Qin finally decided to settle down in Qingdao, East China's Shandong province, after living there for eight years, because the provincial government now allows children of migrant workers, like her daughter, to take the college entrance exam there even if they are not permanent residents.
Since different provinces adopt different textbooks and teaching and exam systems, having to take the entrance exam outside the province where the students have studied may put them at a huge disadvantage.
"Our household registrations are not in Qingdao, so our daughter would have had to take the exam in our hometown instead of here, which meant the whole family would have to move back for the exam," said the 32-year-old saleswoman at an electronic appliance store. STAY OR GO?
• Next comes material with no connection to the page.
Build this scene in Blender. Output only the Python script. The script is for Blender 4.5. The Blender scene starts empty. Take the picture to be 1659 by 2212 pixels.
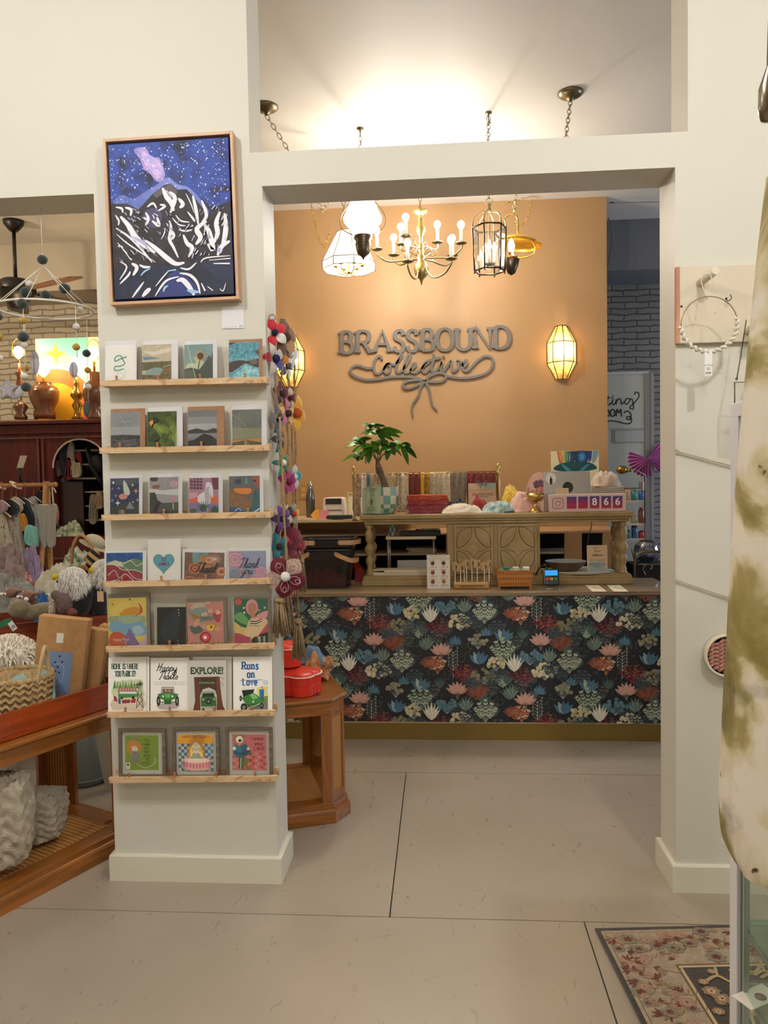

Although Qin and her husband earn 5,000 yuan (794 U.S. dollars) per month on average, they like Qingdao, a prosperous coastal city.
"That's why we were always wavering between deciding to go home or stay here," she said.
Under the new policy, their daughter, who is currently in her fourth year of primary school, can continue her education in Qingdao without the trouble of transferring to another school.
In Shandong schools, the number of children from migrant families totaled 745,100 last year, a year-on-year rise of 17 percent.
"We adopted this policy hoping to improve the education equality among all students in the province," said Si Jingui, an official in charge of student affairs under Shandong's local education authority.